Jack Dorsey is no fan of Mark Zuckerberg. He once told Rolling Stone that at dinner at Chez Zuck, the Facebook CEO served him a goat he had killed, and the meat was cold. More recently, he made fun of Zuckerberg’s metaverse ambitions. Nonetheless, however unintentionally, today the CEO of Square finds himself making a similar move to the social media mogul who changed Facebook’s name to Meta just five weeks ago.
Square is now Block. Got it? Block.
Just as Meta retained the Facebook name for its flagship product, Block will continue using Square for its “seller” business, which includes payment systems and banking products for merchants. The new name, which takes effect today—the 12th anniversary of Square’s launch—reflects the broader scope of the company’s business, which now includes the personal payment service Cash App, the music service Tidal, and a nascent crypto-based open developer platform it calls TBD54566975.
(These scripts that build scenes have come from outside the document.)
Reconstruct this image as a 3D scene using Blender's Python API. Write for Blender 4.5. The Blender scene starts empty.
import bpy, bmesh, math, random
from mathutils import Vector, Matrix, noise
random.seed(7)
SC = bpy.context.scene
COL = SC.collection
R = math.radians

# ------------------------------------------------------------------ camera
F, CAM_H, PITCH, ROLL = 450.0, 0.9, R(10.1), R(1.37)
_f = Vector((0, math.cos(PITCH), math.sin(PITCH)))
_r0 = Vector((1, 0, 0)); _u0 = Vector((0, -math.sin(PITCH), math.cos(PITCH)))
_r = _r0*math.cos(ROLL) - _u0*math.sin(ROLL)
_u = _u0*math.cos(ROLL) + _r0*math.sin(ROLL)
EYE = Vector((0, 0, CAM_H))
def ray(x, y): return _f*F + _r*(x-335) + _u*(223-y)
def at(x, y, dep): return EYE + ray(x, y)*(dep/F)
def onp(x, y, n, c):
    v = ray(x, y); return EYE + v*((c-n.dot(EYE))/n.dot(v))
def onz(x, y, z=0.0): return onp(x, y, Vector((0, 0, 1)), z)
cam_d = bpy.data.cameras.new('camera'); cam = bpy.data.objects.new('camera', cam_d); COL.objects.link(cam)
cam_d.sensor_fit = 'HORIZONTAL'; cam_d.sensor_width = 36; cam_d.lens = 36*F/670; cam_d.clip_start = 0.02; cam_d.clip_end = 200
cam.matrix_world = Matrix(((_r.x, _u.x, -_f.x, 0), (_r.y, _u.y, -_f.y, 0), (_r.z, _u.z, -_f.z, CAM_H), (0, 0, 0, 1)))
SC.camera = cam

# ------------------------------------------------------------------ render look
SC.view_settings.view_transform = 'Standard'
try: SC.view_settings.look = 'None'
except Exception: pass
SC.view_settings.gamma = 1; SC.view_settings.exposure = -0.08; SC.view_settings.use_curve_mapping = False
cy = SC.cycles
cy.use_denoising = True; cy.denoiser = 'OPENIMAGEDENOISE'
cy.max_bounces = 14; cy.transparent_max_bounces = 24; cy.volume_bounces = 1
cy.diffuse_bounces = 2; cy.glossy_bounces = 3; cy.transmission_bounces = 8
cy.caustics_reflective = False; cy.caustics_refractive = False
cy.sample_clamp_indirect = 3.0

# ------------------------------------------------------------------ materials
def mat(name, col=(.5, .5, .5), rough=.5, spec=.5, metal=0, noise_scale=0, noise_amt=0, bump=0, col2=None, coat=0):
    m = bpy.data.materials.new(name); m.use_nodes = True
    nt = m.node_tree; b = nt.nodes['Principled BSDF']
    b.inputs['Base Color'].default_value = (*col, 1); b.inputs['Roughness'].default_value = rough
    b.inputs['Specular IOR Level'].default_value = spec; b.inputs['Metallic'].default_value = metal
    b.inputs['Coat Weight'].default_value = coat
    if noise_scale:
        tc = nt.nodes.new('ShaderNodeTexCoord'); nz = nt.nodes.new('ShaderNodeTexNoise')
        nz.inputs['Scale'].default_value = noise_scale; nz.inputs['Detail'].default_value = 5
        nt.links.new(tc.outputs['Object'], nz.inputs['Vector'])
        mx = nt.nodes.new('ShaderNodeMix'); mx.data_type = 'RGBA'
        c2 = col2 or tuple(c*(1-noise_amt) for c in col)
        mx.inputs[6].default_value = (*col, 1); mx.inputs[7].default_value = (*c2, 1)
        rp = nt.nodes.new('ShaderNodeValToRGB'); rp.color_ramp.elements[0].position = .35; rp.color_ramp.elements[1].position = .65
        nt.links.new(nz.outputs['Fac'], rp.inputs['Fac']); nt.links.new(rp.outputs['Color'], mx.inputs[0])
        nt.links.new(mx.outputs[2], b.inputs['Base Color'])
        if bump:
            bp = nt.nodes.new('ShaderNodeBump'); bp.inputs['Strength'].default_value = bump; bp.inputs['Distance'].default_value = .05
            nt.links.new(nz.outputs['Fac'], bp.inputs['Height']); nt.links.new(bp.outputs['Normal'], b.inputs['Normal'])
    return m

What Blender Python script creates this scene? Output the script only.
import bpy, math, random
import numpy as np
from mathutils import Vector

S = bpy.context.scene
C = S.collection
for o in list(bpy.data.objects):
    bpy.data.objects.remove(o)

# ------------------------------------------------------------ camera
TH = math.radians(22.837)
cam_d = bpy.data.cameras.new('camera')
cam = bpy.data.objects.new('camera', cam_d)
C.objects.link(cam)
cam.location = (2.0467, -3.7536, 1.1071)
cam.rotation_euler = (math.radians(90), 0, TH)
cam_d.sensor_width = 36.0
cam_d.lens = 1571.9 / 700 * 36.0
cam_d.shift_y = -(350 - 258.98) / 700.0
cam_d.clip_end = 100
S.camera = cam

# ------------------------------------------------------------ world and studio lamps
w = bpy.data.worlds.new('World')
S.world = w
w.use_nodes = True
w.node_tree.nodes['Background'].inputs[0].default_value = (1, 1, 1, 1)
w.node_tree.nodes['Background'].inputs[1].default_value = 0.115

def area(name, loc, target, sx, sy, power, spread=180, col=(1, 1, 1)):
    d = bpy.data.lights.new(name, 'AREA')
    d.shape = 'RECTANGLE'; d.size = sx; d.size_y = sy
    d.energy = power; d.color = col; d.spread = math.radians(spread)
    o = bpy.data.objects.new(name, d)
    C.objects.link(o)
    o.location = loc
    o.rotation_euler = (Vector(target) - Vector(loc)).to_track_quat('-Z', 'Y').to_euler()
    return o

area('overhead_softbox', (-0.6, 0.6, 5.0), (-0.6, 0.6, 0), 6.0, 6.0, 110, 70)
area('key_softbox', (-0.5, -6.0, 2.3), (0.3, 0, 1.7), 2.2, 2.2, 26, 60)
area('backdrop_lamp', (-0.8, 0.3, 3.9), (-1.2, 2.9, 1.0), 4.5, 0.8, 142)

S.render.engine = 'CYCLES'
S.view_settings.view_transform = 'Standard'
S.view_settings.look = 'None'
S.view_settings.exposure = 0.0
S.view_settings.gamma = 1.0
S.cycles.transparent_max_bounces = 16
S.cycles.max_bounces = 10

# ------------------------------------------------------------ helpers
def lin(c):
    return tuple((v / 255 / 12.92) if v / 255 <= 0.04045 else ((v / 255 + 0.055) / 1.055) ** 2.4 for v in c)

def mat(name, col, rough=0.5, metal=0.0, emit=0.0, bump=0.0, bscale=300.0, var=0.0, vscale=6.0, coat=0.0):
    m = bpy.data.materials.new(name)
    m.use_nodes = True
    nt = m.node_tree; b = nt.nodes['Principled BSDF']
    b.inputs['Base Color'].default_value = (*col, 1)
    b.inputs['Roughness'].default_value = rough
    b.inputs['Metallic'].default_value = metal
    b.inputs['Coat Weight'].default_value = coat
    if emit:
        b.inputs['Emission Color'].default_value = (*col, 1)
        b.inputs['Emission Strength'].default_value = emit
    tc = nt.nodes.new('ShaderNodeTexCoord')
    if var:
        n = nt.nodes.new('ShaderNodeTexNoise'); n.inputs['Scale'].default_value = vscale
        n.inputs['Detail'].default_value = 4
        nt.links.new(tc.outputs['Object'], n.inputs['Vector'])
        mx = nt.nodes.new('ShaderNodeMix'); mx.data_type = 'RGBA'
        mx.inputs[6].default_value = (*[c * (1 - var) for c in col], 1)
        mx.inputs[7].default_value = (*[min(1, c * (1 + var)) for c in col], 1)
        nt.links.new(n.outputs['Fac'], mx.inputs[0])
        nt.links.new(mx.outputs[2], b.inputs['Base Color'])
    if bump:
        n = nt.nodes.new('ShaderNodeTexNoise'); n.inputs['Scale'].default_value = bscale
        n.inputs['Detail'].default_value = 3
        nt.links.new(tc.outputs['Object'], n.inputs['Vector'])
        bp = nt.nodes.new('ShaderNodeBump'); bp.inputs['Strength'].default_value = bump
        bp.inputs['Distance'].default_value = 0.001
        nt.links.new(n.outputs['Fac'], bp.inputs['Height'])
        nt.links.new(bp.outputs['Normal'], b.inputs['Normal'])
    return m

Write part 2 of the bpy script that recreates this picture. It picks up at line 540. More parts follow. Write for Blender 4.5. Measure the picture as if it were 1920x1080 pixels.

In its statement announcing the switch, Block marvels about the connotations contained in its new moniker: “Building blocks, neighborhood blocks and their local businesses, communities coming together at block parties full of music, a blockchain, a section of code, and obstacles to overcome.” Buried in the middle of that list is the one that most likely has driven the change: blockchain. Square, and particularly Dorsey, has embraced the crypto revolution, almost to the point of having a sticker on its products saying “Bitcoin Inside.” (By the way, the company’s Square Crypto division will now be called Spiral, though the company did not provide a similar word-association list for that.)
Here’s another linguistic feature: Just as with Alphabet, which made a similar move when it changed its name from Google and called its various businesses “bets,” Block will refer to its divisions as “building blocks.”
Block says that everything else at the company will be the same, with employees engaged in everything they did previously, except with new email addresses. The new corporate website will have the address of block.xyz; the seemingly preferable block.com appears to belong to a stealth cryptocurrency firm. Currently, the company’s NYSE ticker symbol SQ will remain unchanged.